Dataset excerpts

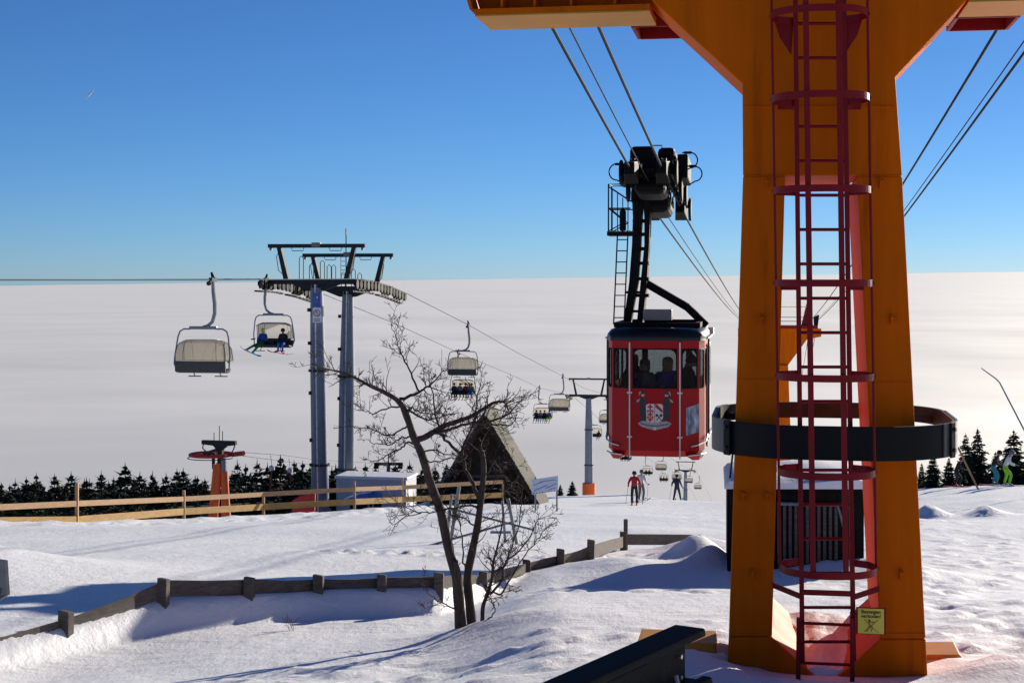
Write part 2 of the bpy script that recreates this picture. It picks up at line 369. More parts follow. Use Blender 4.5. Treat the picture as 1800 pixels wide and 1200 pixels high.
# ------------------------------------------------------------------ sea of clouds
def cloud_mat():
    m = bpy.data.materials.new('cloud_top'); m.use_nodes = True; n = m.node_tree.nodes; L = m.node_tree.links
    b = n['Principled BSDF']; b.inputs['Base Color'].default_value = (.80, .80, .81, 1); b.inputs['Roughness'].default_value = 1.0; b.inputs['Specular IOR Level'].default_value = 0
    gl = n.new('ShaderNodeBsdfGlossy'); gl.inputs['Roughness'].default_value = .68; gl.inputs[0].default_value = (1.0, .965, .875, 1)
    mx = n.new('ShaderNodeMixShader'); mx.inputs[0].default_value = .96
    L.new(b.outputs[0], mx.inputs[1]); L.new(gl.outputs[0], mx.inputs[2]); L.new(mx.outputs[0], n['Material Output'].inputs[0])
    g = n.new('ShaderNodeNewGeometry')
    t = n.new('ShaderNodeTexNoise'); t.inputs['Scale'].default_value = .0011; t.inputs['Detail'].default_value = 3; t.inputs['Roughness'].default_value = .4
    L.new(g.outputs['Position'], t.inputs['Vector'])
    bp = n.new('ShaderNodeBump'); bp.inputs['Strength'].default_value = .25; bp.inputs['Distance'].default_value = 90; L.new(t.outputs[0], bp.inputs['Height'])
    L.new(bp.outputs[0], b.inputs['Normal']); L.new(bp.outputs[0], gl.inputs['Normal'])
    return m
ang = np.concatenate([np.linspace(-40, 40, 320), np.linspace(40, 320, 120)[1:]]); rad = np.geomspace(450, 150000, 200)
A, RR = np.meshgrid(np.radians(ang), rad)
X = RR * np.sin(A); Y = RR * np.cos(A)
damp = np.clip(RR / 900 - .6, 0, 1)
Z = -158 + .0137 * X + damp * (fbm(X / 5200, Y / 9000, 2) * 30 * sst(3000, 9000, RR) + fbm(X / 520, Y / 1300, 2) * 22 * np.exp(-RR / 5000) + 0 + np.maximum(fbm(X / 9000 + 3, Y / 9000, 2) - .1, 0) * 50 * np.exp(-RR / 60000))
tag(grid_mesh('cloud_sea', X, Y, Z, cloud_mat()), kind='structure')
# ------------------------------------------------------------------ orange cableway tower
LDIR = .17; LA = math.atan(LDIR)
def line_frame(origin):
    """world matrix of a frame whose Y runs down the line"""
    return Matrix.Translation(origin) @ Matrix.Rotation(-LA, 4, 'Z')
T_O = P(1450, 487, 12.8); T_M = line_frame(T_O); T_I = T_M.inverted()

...

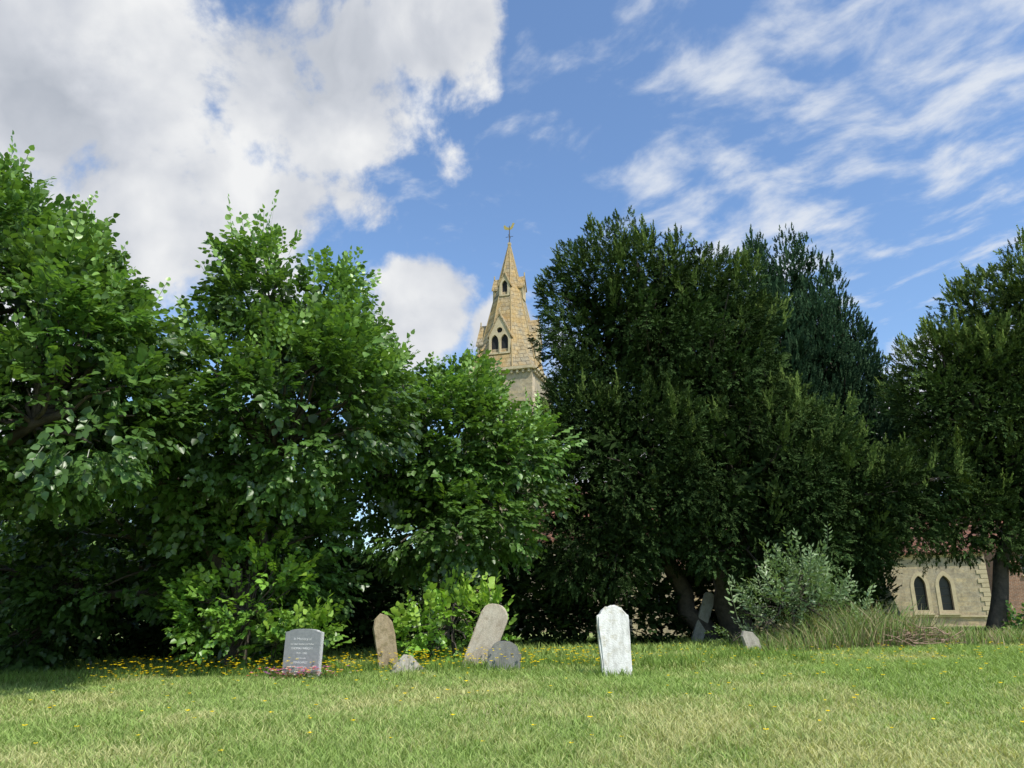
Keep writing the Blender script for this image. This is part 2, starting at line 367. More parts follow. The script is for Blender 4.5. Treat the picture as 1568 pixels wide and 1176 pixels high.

Given instruction
Copy every line in the records above that contains the word "More".

Solution for this task
Write part 2 of the bpy script that recreates this picture. It picks up at line 369. More parts follow. Use Blender 4.5. Treat the picture as 1800 pixels wide and 1200 pixels high.
Keep writing the Blender script for this image. This is part 2, starting at line 367. More parts follow. The script is for Blender 4.5. Treat the picture as 1568 pixels wide and 1176 pixels high.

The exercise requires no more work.